Faesers Doppelrolle sei „nicht von vornherein unvereinbar, aber nur dann, wenn man seinen Job halt macht“. Konkret forderte der bayerische Ministerpräsident Faeser auf, wegen der hohen Flüchtlingszahlen umgehend einen Kommunalgipfel einzuberufen, die Migrationspolitik effektiver zu steuern und die Kommunen im ganzen Land deutlich stärker als bisher zu unterstützen.

Der Innenexperte der Unionsfraktion im Bundestag, Alexander Throm (CDU), warf Faeser gar einen Bruch ihres Amtseids vor. „Nancy Faeser wird dem Eid, den sie als Innenministerin dem deutschen Volk geschworen hat, nicht gerecht“, sagte Throm der Mediengruppe Bayern. „Ab jetzt ist Wahlkampf.
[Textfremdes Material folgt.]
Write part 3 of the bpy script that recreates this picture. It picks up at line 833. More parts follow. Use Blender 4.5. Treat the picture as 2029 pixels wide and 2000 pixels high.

Dieses Amt verträgt keine Teilzeitministerin.“

Faeser und ihre Partei verwiesen zuletzt immer wieder darauf, dass es nicht unüblich sei, dass ein Amtsträger oder eine Amtsträgerin sich aus dem aktuellen Amt heraus für ein neues bewirbt. Und in den 90-er Jahren war mit Manfred Kanther (CDU) schon einmal ein amtierender Bundesinnenminister als Spitzenkandidat in Hessen angetreten. Der CDU-Politiker behielt damals sein Ministeramt, nachdem sich seine Ambitionen auf das Ministerpräsidentenamt in Hessen nicht erfüllt hatten.

Faeser hatte am Donnerstag angekündigt, nur wenige Termine im Hessen-Wahlkampf wahrzunehmen, um sich mit voller Kraft um ihr Ministeramt in Berlin kümmern zu können. Bundeskanzler Olaf Scholz (SPD) sagte ihr dafür ausdrücklich Unterstützung zu.

Aus der SPD-Fraktion kam Unterstützung für Faeser. „Man weiß doch: Frauen sind Multitasking fähig“, sagte SPD-Fraktionsvize Dirk Wiese dem ZDF. Es sei eine Selbstverständlichkeit, dass man auch aus dem Amt heraus für Spitzenpositionen kandidiere.